*What you will do*. Begin with the first line of the material and write out each line exactly, ending with the line that contains "scene.camera = cam". Pictures are not part of the copy.
═════ Listing
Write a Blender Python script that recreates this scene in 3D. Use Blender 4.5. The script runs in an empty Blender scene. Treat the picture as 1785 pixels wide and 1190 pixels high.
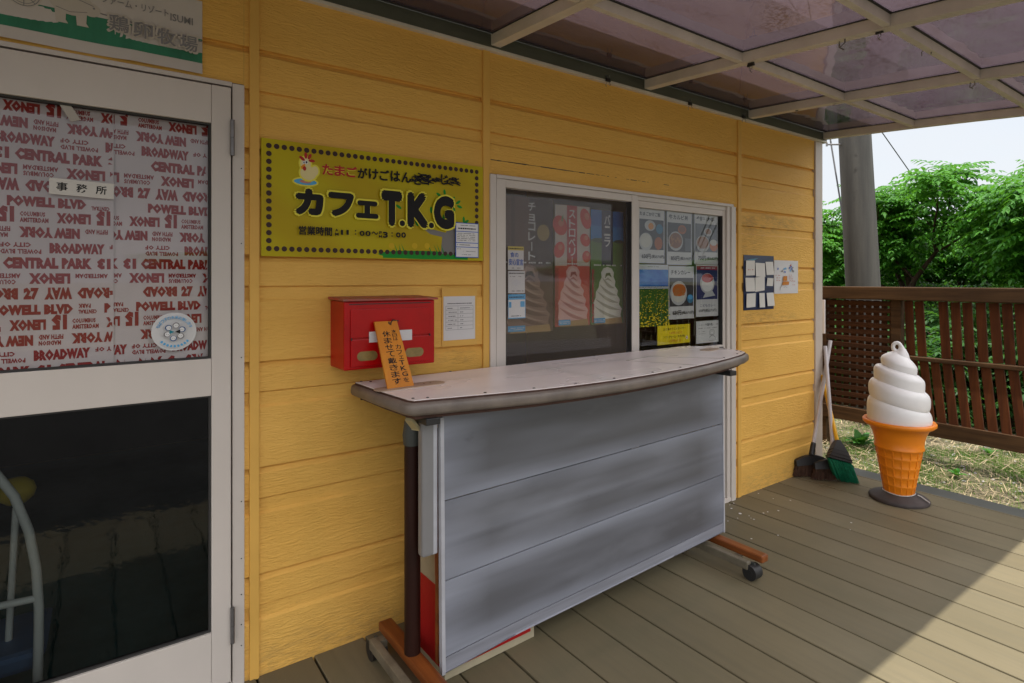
import bpy, bmesh, math, random
from mathutils import Vector, Matrix
random.seed(7)
R_ = math.radians
scene = bpy.context.scene
col = scene.collection

# ------------------------------------------------------------------ camera
FPX, PW, PH, CX, HY = 1006.26, 1785.0, 1190.0, 892.5, 486.94
PHI = R_(35.528)
CAM = Vector((0.0, -2.113, 1.35))
cd = bpy.data.cameras.new('camera')
cam = bpy.data.objects.new('camera', cd)
col.objects.link(cam)
cd.sensor_width = 36.0
cd.lens = FPX / PW * 36.0
cd.shift_y = -(PH / 2 - HY) / PW
cd.clip_start = 0.05
cd.clip_end = 2000
cam.location = CAM
cam.rotation_euler = (R_(90), 0, -PHI)
scene.camera = cam

# ------------------------------------------------------------------ light
SUN_DIR = Vector((-0.10, -0.26, 1.0)).normalized()      # towards the sun
SUN_EL = math.asin(SUN_DIR.z)
SUN_AZ = math.atan2(SUN_DIR.x, SUN_DIR.y)
world = bpy.data.worlds.new('World')
scene.world = world
world.use_nodes = True
wn = world.node_tree
wn.nodes.clear()
w_out = wn.nodes.new('ShaderNodeOutputWorld')
w_bg = wn.nodes.new('ShaderNodeBackground')
w_sky = wn.nodes.new('ShaderNodeTexSky')
w_sky.sky_type = 'NISHITA'
w_sky.sun_disc = False
w_sky.sun_elevation = SUN_EL
w_sky.sun_rotation = SUN_AZ
w_sky.air_density = 1.0
w_sky.dust_density = 2.0
w_co = wn.nodes.new('ShaderNodeTexCoord')
w_map = wn.nodes.new('ShaderNodeMapping')
w_map.inputs['Scale'].default_value = (1.3, 1.3, 4.0)
w_noise = wn.nodes.new('ShaderNodeTexNoise')
w_noise.inputs['Scale'].default_value = 2.2
w_noise.inputs['Detail'].default_value = 6
w_ramp = wn.nodes.new('ShaderNodeMapRange')
w_ramp.inputs[1].default_value = 0.30
w_ramp.inputs[2].default_value = 0.62
w_ramp.inputs[3].default_value = 0.88
w_ramp.inputs[4].default_value = 1.0
w_mix = wn.nodes.new('ShaderNodeMix')
w_mix.data_type = 'RGBA'
w_cl = wn.nodes.new('ShaderNodeMix'); w_cl.data_type = 'RGBA'
w_cl.inputs[6].default_value = (3.35, 3.48, 3.65, 1)         # thin cloud low over the horizon
w_cl.inputs[7].default_value = (10.0, 10.0, 10.2, 1)          # cloud brightened above the visible band, to light the shaded wall
w_sep = wn.nodes.new('ShaderNodeSeparateXYZ')
w_el = wn.nodes.new('ShaderNodeMapRange')
w_el.inputs[1].default_value = .23; w_el.inputs[2].default_value = .46
L = wn.links.new
L(w_co.outputs['Generated'], w_map.inputs[0])
L(w_map.outputs[0], w_noise.inputs['Vector'])
L(w_noise.outputs[0], w_ramp.inputs[0])
L(w_ramp.outputs[0], w_mix.inputs[0])
L(w_sky.outputs[0], w_mix.inputs[6])
L(w_co.outputs['Generated'], w_sep.inputs[0]); L(w_sep.outputs[2], w_el.inputs[0]); L(w_el.outputs[0], w_cl.inputs[0])
L(w_cl.outputs[2], w_mix.inputs[7])
L(w_mix.outputs[2], w_bg.inputs[0])
w_bg.inputs[1].default_value = 0.13
L(w_bg.outputs[0], w_out.inputs[0])

sd = bpy.data.lights.new('sun', 'SUN')
sd.energy = 3.6
sd.angle = R_(0.6)
sd.color = (1.0, 0.955, 0.88)
sun = bpy.data.objects.new('sun', sd)
col.objects.link(sun)
sun.rotation_euler = SUN_DIR.to_track_quat('Z', 'Y').to_euler()
sun.location = (0, -4, 9)

scene.view_settings.view_transform = 'Standard'
scene.view_settings.look = 'None'
scene.view_settings.exposure = 1.0
scene.view_settings.gamma = 1.0
scene.render.engine = 'CYCLES'
scene.cycles.use_denoising = True
scene.cycles.max_bounces = 12
scene.cycles.diffuse_bounces = 6
scene.cycles.transparent_max_bounces = 24
scene.cycles.sample_clamp_indirect = 6.0

# ------------------------------------------------------------------ photo helpers: a pixel of the photograph to a point on a known plane
_F = Vector((math.sin(PHI), math.cos(PHI), 0))
_Rt = Vector((math.cos(PHI), -math.sin(PHI), 0))
def at(x, y, axis, val):
    d = _F + _Rt * ((x - CX) / FPX) + Vector((0, 0, 1)) * ((HY - y) / FPX)
    return CAM + d * ((val - CAM[axis]) / d[axis])
def wall(x, y, v=0.0): return at(x, y, 1, v)
def floor(x, y, v=0.0): return at(x, y, 2, v)
def perp(x, y, v): return at(x, y, 0, v)

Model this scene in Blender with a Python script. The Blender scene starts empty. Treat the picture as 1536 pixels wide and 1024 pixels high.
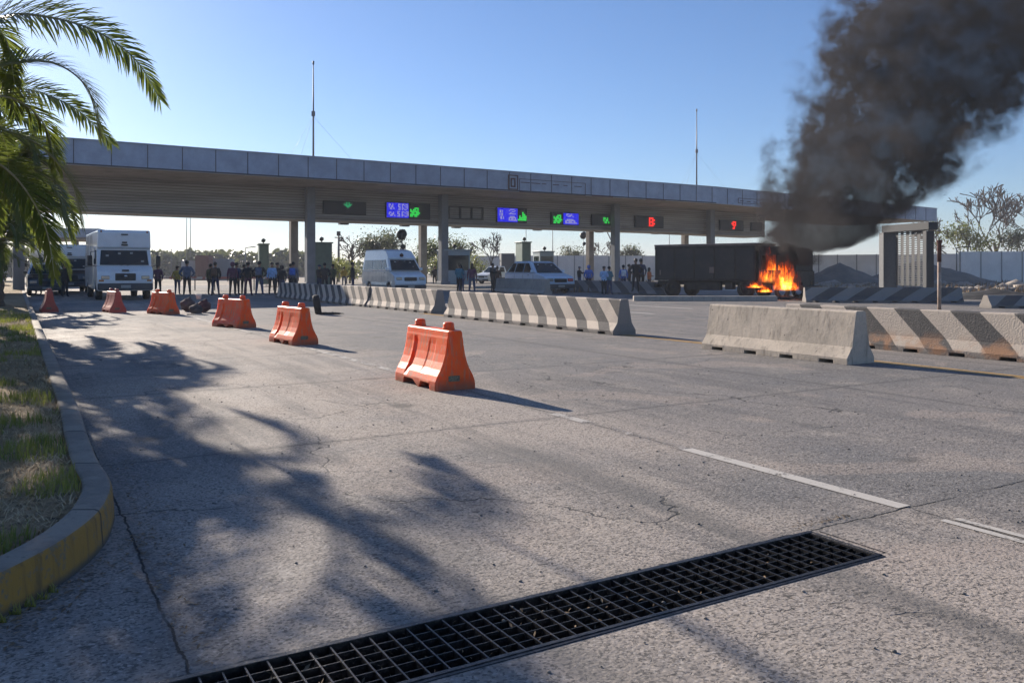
══════════
*Task output*.
Write a Blender Python script that recreates this scene in 3D. Use Blender 4.5. The script runs in an empty Blender scene. Treat the picture as 1785 pixels wide and 1190 pixels high.
import bpy, bmesh, math, random
from mathutils import Vector, Matrix
random.seed(7)
R_ = math.radians
scene = bpy.context.scene
col = scene.collection

# ------------------------------------------------------------------ camera
FPX, PW, PH, CX, HY = 1006.26, 1785.0, 1190.0, 892.5, 486.94
PHI = R_(35.528)
CAM = Vector((0.0, -2.113, 1.35))
cd = bpy.data.cameras.new('camera')
cam = bpy.data.objects.new('camera', cd)
col.objects.link(cam)
cd.sensor_width = 36.0
cd.lens = FPX / PW * 36.0
cd.shift_y = -(PH / 2 - HY) / PW
cd.clip_start = 0.05
cd.clip_end = 2000
cam.location = CAM
cam.rotation_euler = (R_(90), 0, -PHI)
scene.camera = cam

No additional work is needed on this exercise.